Have any of you out there just quit drinking alcohol even though you are not an alcoholic, because you have born witness to the damage it causes? I used to love a good microbrew. Now its hard to sit with a drink in my hand and not have flashbacks to some horrid experiences.
I'm always iffy about talking about alcohol here because I'm a codependent and therefore worry about sending one of the As on the board into drinking by saying something positive about alcohol.
But I wanted to comment on Tuffgirls quote above. Because I struggle with this, too. Before I met AH, I used to have the fixings to make any of a whole slew of drinks at home, usually some 12 bottles of wine at any given time. I drank rarely, but I liked being able to offer someone a mixed drink or a glass of wine when they came over (I had an active social life and entertained a lot -- lived downtown and people would often stop by and chat on their way to a night on the town or after work.) I'd have a glass of wine while fixing dinner on Fridays, never liked the hard stuff.
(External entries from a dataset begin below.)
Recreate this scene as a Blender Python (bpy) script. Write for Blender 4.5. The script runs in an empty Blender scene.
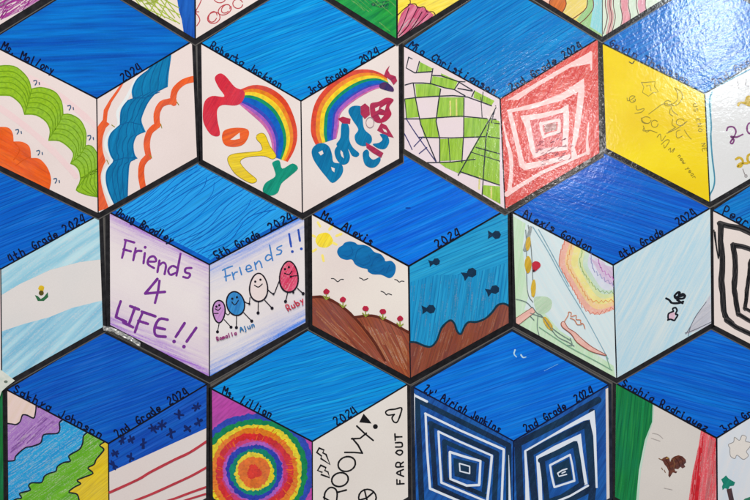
import bpy, math, random
from mathutils import Vector, geometry
random.seed(7)
S = bpy.context.scene
C = bpy.data.collections.new('place'); S.collection.children.link(C)
PX = 0.001                      # one millimetre of wall per unit of the tracing grid (750 x 500)
R = math.radians

# ---------------------------------------------------------------- camera, light, exposure
cam_d = bpy.data.cameras.new('camera'); cam = bpy.data.objects.new('camera', cam_d); C.objects.link(cam)
D = 1.25
cam.location = (0, -D, 0); cam.rotation_euler = (R(90), 0, 0)
cam_d.sensor_width = 36; cam_d.lens = 36*D/0.75; cam_d.clip_start = .05; cam_d.clip_end = 50
cam_d.dof.use_dof = True; cam_d.dof.focus_distance = D-0.012; cam_d.dof.aperture_fstop = 8
S.camera = cam
W = bpy.data.worlds.new('World'); S.world = W; W.use_nodes = True
W.node_tree.nodes['Background'].inputs[0].default_value = (0.80, 0.88, 1, 1)
W.node_tree.nodes['Background'].inputs[1].default_value = 0.14
def lamp(name, loc, size, power, col=(1, .97, .93), aim=(0, 0, 0), sy=None, shape='RECTANGLE', spread=180):
    d = bpy.data.lights.new(name, 'AREA'); d.shape = shape; d.size = size; d.size_y = sy or size
    d.energy = power; d.color = col; d.spread = R(spread)
    o = bpy.data.objects.new(name, d); C.objects.link(o); o.location = loc
    o.rotation_euler = (Vector(aim)-Vector(loc)).to_track_quat('-Z', 'Y').to_euler(); return o
def mirror(px, py, k):          # the point a flat wall mirrors to the camera from (px, py)
    x, z = (px-375)*PX, (250-py)*PX
    return (x+k*x, -k*D, z+k*z)
lamp('ceiling_light_panel', (-.35, -1.6, 2.6), 1.5, 64, aim=(-.05, 0, -.05))
lamp('ceiling_light_row', (0.3, -2.6, 2.2), 1.2, 46, aim=(.1, 0, 0))
lamp('window', mirror(712, 18, 1.5), .075, 4.2, (.86, .95, 1), sy=.34)
lamp('window_pane', mirror(775, 5, 1.5), .16, .6, (.8, .92, 1), sy=.5)
lamp('ceiling_lamp', mirror(557, 138, 1.6), .07, 1.1, (1, .95, .97))
S.view_settings.view_transform = 'Standard'; S.view_settings.look = 'None'
S.view_settings.exposure = 0.34; S.view_settings.gamma = 1
S.render.engine = 'CYCLES'; S.cycles.transparent_max_bounces = 48

# ---------------------------------------------------------------- materials
def lin(c):
    f = lambda v: v/12.92 if v <= .04045 else ((v+.055)/1.055)**2.4
    return tuple(f(v/255) for v in c)+(1,)
MC = {}
def mat(col, col2=None, ang=0, kind='ink', gloss=1.0, sx=9, sy=260, lines=.0, contrast=.16, wob=1, alpha=1, fade=None):
    """felt marker / pencil / paper under glossy laminate.  ang = stroke direction in degrees."""
    key = (col, col2, ang, kind, gloss, sx, sy, lines, contrast, wob, alpha, fade)
    if key in MC: return MC[key]
    m = bpy.data.materials.new(kind); m.use_nodes = True; nt = m.node_tree; N = nt.nodes; L = nt.links
    b = N['Principled BSDF']; b.inputs['Roughness'].default_value = .6
    b.inputs['Specular IOR Level'].default_value = .0
    b.inputs['Coat Weight'].default_value = 1; b.inputs['Coat Roughness'].default_value = .13
    tc = N.new('ShaderNodeTexCoord')
    def noise(src, scale, detail=2, rough=.5):
        n = N.new('ShaderNodeTexNoise'); n.inputs['Scale'].default_value = scale
        n.inputs['Detail'].default_value = detail; n.inputs['Roughness'].default_value = rough
        L.new(src, n.inputs['Vector']); return n.outputs['Fac']
    def mapping(src, rot=0, sc=(1, 1, 1), loc=(0, 0, 0)):
        n = N.new('ShaderNodeMapping'); n.inputs['Rotation'].default_value = (0, 0, rot)
        n.inputs['Scale'].default_value = sc; n.inputs['Location'].default_value = loc
        L.new(src, n.inputs['Vector']); return n.outputs[0]
    def ramp(src, lo, hi):
        n = N.new('ShaderNodeMapRange'); n.inputs['From Min'].default_value = lo; n.inputs['From Max'].default_value = hi
        L.new(src, n.inputs['Value']); return n.outputs[0]
    def mix(f, a, c2, mode='MIX'):
        n = N.new('ShaderNodeMix'); n.data_type = 'RGBA'; n.blend_type = mode
        for sock, v in ((0, f), (6, a), (7, c2)):
            if isinstance(v, (tuple, float, int)): n.inputs[sock].default_value = v
            else: L.new(v, n.inputs[sock])
        return n.outputs[2]
    # handling bumps of the laminate film
    bn = noise(tc.outputs['Object'], 260, 3, .55)
    bl = noise(tc.outputs['Object'], 45, 1)
    add = N.new('ShaderNodeMath'); add.operation = 'MULTIPLY_ADD'; L.new(bl, add.inputs[0]); add.inputs[1].default_value = 1.6; L.new(bn, add.inputs[2])
    bp = N.new('ShaderNodeBump'); bp.inputs['Strength'].default_value = 1; bp.inputs['Distance'].default_value = .00011*gloss
    L.new(add.outputs[0], bp.inputs['Height']); L.new(bp.outputs[0], b.inputs['Coat Normal'])
    base = lin(col); c2 = lin(col2) if col2 else tuple(min(1, v*(1-contrast*2)) for v in base[:3])+(1,)
    seed = (random.random()*3, random.random()*3, 0)
    o = N.new('ShaderNodeObjectInfo'); vm = N.new('ShaderNodeVectorMath'); vm.operation = 'ADD'
    L.new(tc.outputs['Object'], vm.inputs[0]); vm.inputs[1].default_value = seed
    co = vm.outputs[0]
    if kind == 'paper':
        f = ramp(noise(co, 14, 3), .3, .75); g = ramp(noise(co, 900, 2), .2, .8)
        out = mix(f, base, c2); out = mix(g, out, mix(.06, out, (0, 0, 0, 1)))
    elif kind == 'ink':
        f = ramp(noise(co, 160, 3), .35, .7); out = mix(f, base, c2)
    else:
        # hand wobble then stretch along the stroke
        w = N.new('ShaderNodeTexNoise'); w.inputs['Scale'].default_value = 9; L.new(co, w.inputs['Vector'])
        sc = N.new('ShaderNodeVectorMath'); sc.operation = 'SCALE'; sc.inputs['Scale'].default_value = .003*wob; L.new(w.outputs['Color'], sc.inputs[0])
        ad = N.new('ShaderNodeVectorMath'); ad.operation = 'ADD'; L.new(co, ad.inputs[0]); L.new(sc.outputs[0], ad.inputs[1])
        r = mapping(ad.outputs[0], R(-ang))
        n1 = noise(mapping(r, 0, (sx, sy, 1)), 1, 2)
        n2 = noise(mapping(r, 0, (sx*4, sy*3.2, 1), (5, 2, 0)), 1, 2)
        f1 = ramp(n1, .33, .67); f2 = ramp(n2, .3, .7)
        if kind == 'marker':
            out = mix(f1, base, c2); out = mix(ramp(n2, .42, .75), out, mix(.30, out, (0, 0, .02, 1)))
            blot = ramp(noise(co, 22, 2), .35, .7); out = mix(blot, out, mix(.035, out, (0, .6, 1, 1)))
            fine = ramp(noise(co, 620, 3), .55, .75); out = mix(fine, out, mix(.03, out, (.1, .7, 1, 1)))
            if lines:                           # side by side pen strokes: each its own tone, a dark seam where two overlap
                def mth(op, a, b_=None, c_=None):
                    n = N.new('ShaderNodeMath'); n.operation = op
                    for i, v in enumerate((a, b_, c_)):
                        if v is None: continue
                        if isinstance(v, (int, float)): n.inputs[i].default_value = v
                        else: L.new(v, n.inputs[i])
                    return n.outputs[0]
                sp = N.new('ShaderNodeSeparateXYZ'); L.new(r, sp.inputs[0])
                wv = noise(mapping(r, 0, (10, 26, 1), (3, 1, 0)), 1, 2)
                yy = mth('MULTIPLY_ADD', wv, 1.8, mth('MULTIPLY', sp.outputs[1], 290))
                fr = mth('FRACT', yy); fl = mth('FLOOR', yy)
                wn = N.new('ShaderNodeTexWhiteNoise'); wn.noise_dimensions = '1D'; L.new(fl, wn.inputs['W'])
                out = mix(mth('MULTIPLY', wn.outputs['Value'], .75*min(1, lines*1.6)), out, c2)
                seam = ramp(mth('ABSOLUTE', mth('SUBTRACT', fr, .5)), .33, .48)
                br = ramp(noise(mapping(r, 0, (14, 290, 1), (9, 3, 0)), 1, 2), .36, .56)
                dk = (0, base[1]*.3, base[2]*.5, 1)
                out = mix(mth('MULTIPLY', mth('MULTIPLY', seam, br), min(1, lines*2.3)), out, dk)
                lt = (min(1, base[0]+.03), min(1, base[1]*1.55), min(1, base[2]*1.2), 1)
                out = mix(mth('MULTIPLY', ramp(noise(mapping(r, 0, (18, 520, 1), (2, 6, 0)), 1, 2), .52, .72), .38), out, lt)
        else:                                   # pencil / crayon: grain of the paper shows through
            out = mix(f1, base, c2)
            g = noise(co, 700, 3); s2 = N.new('ShaderNodeMath'); s2.operation = 'MULTIPLY_ADD'
            L.new(n2, s2.inputs[0]); s2.inputs[1].default_value = 1.4; L.new(g, s2.inputs[2])
            out = mix(ramp(s2.outputs[0], 1.2, 1.75), out, mix(.55, out, lin((228, 216, 212))))
    if fade:                                    # pencil rubbed in along some edges: (nx, ny, offset mm, width mm, strength)
        fcol, fang, planes = fade; acc = None
        sp = N.new('ShaderNodeSeparateXYZ'); L.new(tc.outputs['Object'], sp.inputs[0])
        st = noise(mapping(mapping(co, R(-fang)), 0, (16, 330, 1)), 1, 3, .65); g2 = noise(co, 800, 2)
        def mth(op, a, b_, c_=None):
            n = N.new('ShaderNodeMath'); n.operation = op; n.use_clamp = False
            for i, v in enumerate((a, b_, c_)):
                if v is None: continue
                if isinstance(v, (int, float)): n.inputs[i].default_value = v
                else: L.new(v, n.inputs[i])
            return n.outputs[0]
        for nx, ny, off, wd, stg in planes:
            d_ = mth('MULTIPLY_ADD', sp.outputs[0], nx*1000, mth('MULTIPLY_ADD', sp.outputs[1], ny*1000, -off))
            f_ = mth('MULTIPLY', mth('POWER', 2.718, mth('MULTIPLY', mth('MAXIMUM', d_, 0), -1/wd)), stg)
            acc = f_ if acc is None else mth('MAXIMUM', acc, f_)
        acc = mth('MULTIPLY', acc, mth('MULTIPLY_ADD', ramp(st, .34, .64), 1.15, .2))
        acc = mth('MULTIPLY', acc, mth('MULTIPLY_ADD', ramp(g2, .3, .7), .45, .75))
        ncl = N.new('ShaderNodeClamp'); L.new(acc, ncl.inputs[0]); out = mix(ncl.outputs[0], out, lin(fcol))
    if alpha < 1: b.inputs['Alpha'].default_value = alpha; b.inputs['Coat Weight'].default_value = 0
    L.new(out, b.inputs['Base Color'])
    MC[key] = m; return m

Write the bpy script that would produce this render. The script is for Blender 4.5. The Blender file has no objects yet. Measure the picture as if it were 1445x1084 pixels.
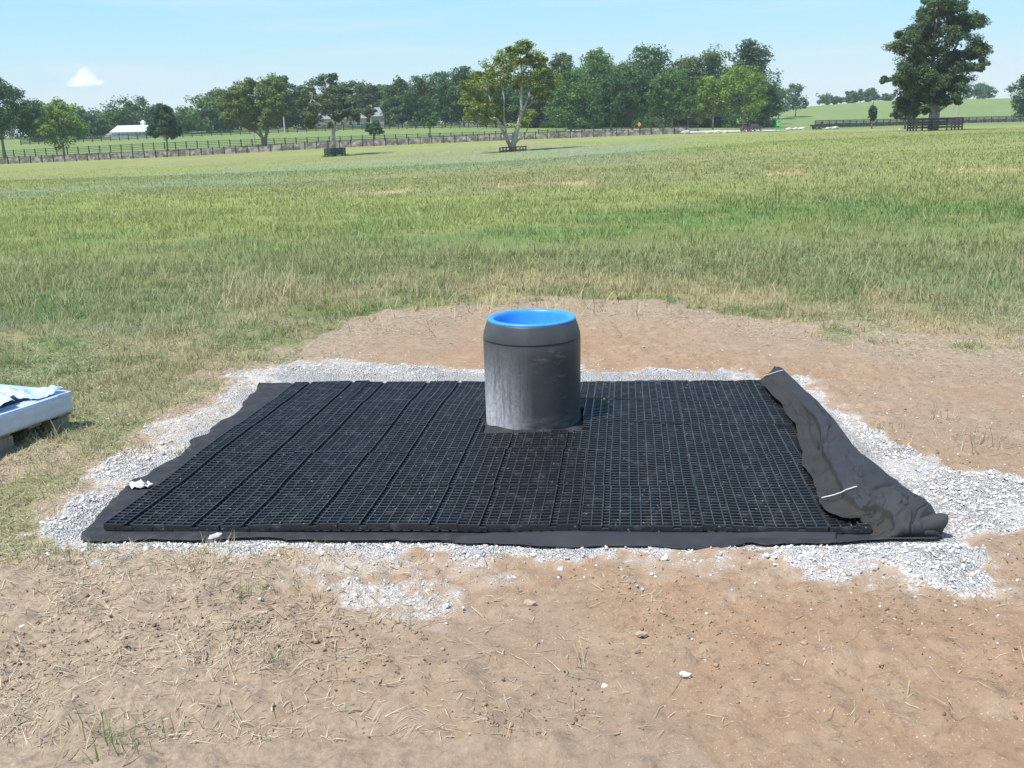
import bpy, math, random
import numpy as np
from mathutils import Matrix, Vector

sc = bpy.context.scene
R = math.radians
# ------------------------------------------------------------------ camera
EYE = 1.8; PITCH = R(14.57); ROLL = R(1.4); FPX = 1450.0; CX, CY = 722.5, 542.0
cam_d = bpy.data.cameras.new("camera"); cam_d.lens = 36*FPX/1445; cam_d.sensor_width = 36
cam_d.clip_start = 0.1; cam_d.clip_end = 9000
cam = bpy.data.objects.new("camera", cam_d); sc.collection.objects.link(cam)
fw = Vector((0, math.cos(PITCH), -math.sin(PITCH))); up0 = Vector((0, math.sin(PITCH), math.cos(PITCH))); rt0 = Vector((1, 0, 0))
rt = rt0*math.cos(ROLL) - up0*math.sin(ROLL); up = rt0*math.sin(ROLL) + up0*math.cos(ROLL)
M = Matrix((rt, up, -fw)).transposed().to_4x4(); M.translation = (0, 0, EYE)
cam.matrix_world = M
sc.camera = cam
# ------------------------------------------------------------------ sky, sun, exposure
SUN_EL, SUN_AZ = R(63), R(232)          # azimuth clockwise from +Y (north): sun to the left, a little behind the camera
w = bpy.data.worlds.new("World"); sc.world = w; w.use_nodes = True
nt = w.node_tree; N = nt.nodes; L = nt.links
bg = N["Background"]; bg.inputs[1].default_value = 0.15
sky = N.new("ShaderNodeTexSky"); sky.sky_type = 'NISHITA'; sky.sun_disc = False
sky.sun_elevation = SUN_EL; sky.sun_rotation = SUN_AZ; sky.air_density = 1.0; sky.dust_density = 0.3; sky.ozone_density = 1.6
gain = N.new("ShaderNodeMixRGB"); gain.blend_type = 'MULTIPLY'; gain.inputs[0].default_value = 1; gain.inputs[2].default_value = (1.0, 1.04, 1.0, 1)
L.new(sky.outputs[0], gain.inputs[1])
# thin cirrus streaks
tc = N.new("ShaderNodeTexCoord"); mp = N.new("ShaderNodeMapping"); mp.inputs['Scale'].default_value = (3, 3, 34)
L.new(tc.outputs['Generated'], mp.inputs[0])
cn = N.new("ShaderNodeTexNoise"); cn.inputs['Scale'].default_value = 1.3; cn.inputs['Detail'].default_value = 6; cn.inputs['Roughness'].default_value = .55
L.new(mp.outputs[0], cn.inputs['Vector'])
cr = N.new("ShaderNodeMapRange"); cr.inputs[1].default_value = .47; cr.inputs[2].default_value = .78; cr.inputs[4].default_value = .5
L.new(cn.outputs[0], cr.inputs[0])
# the day's own sky colour by height above the horizon, laid over the physical sky
sz = N.new("ShaderNodeSeparateXYZ"); L.new(tc.outputs['Generated'], sz.inputs[0])
ramp = N.new("ShaderNodeValToRGB"); L.new(sz.outputs[2], ramp.inputs[0]); e = ramp.color_ramp.elements
SK = 5.5
for pos, c in ((0., (.74, .85, .94)), (1., (.10, .27, .62)), (.025, (.68, .83, .95)), (.065, (.53, .82, .98)), (.12, (.37, .78, 1.0)), (.35, (.20, .48, .86))):
    el = e[0] if pos == 0 else e[1] if pos == 1 else e.new(pos)
    el.color = (*c, 1)
grd = N.new("ShaderNodeMixRGB"); grd.blend_type = 'MULTIPLY'; grd.inputs[0].default_value = 1; grd.inputs[2].default_value = (SK, SK, SK, 1); L.new(ramp.outputs[0], grd.inputs[1])
bl = N.new("ShaderNodeMixRGB"); bl.inputs[0].default_value = .93; L.new(gain.outputs[0], bl.inputs[1]); L.new(grd.outputs[0], bl.inputs[2])
cmix = N.new("ShaderNodeMixRGB"); cmix.inputs[2].default_value = (4.6, 4.9, 5.1, 1)
L.new(cr.outputs[0], cmix.inputs[0]); L.new(bl.outputs[0], cmix.inputs[1]); L.new(cmix.outputs[0], bg.inputs[0])
sun_d = bpy.data.lights.new("sun", 'SUN'); sun_d.energy = 4.6; sun_d.angle = R(.53); sun_d.color = (1, .955, .89)
sun = bpy.data.objects.new("sun", sun_d); sc.collection.objects.link(sun)
sdir = Vector((math.sin(SUN_AZ)*math.cos(SUN_EL), math.cos(SUN_AZ)*math.cos(SUN_EL), math.sin(SUN_EL)))
sun.rotation_euler = sdir.to_track_quat('Z', 'Y').to_euler(); sun.location = (-20, -10, 40)
sc.view_settings.view_transform = 'Standard'; sc.view_settings.look = 'None'
sc.view_settings.exposure = 0.29; sc.view_settings.gamma = 1
sc.cycles.use_denoising = True
sc.cycles.max_bounces = 12; sc.cycles.diffuse_bounces = 3; sc.cycles.glossy_bounces = 3; sc.cycles.transmission_bounces = 4; sc.cycles.transparent_max_bounces = 8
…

I liked that. But post-RAXH? Seeing not only what
his drinking created in the way of hellishness, but also hearing the stories of the mayhem other As create, not only do I not want alcohol in the house -- I can't enjoy a glass of wine anymore. I think another part of it is the transfer stuff he used to do (he wasn't an alcoholic, but he thought I drank too much. Which I know is laughable, but he had me worried, then). But it's more than that. It's hard to describe, but it feels like inviting evil into my body and my soul. I live a pretty healthy life, but I make my share of less-than-healthy food choices -- but that's different. I can enjoy a greasy burger or too much pizza because it's not my everyday fare. But I can't enjoy an alcoholic drink anymore.
I don't feel particularly sad about it. But I feel like it's not a choice I'm making actively. I just can't enjoy it on any level.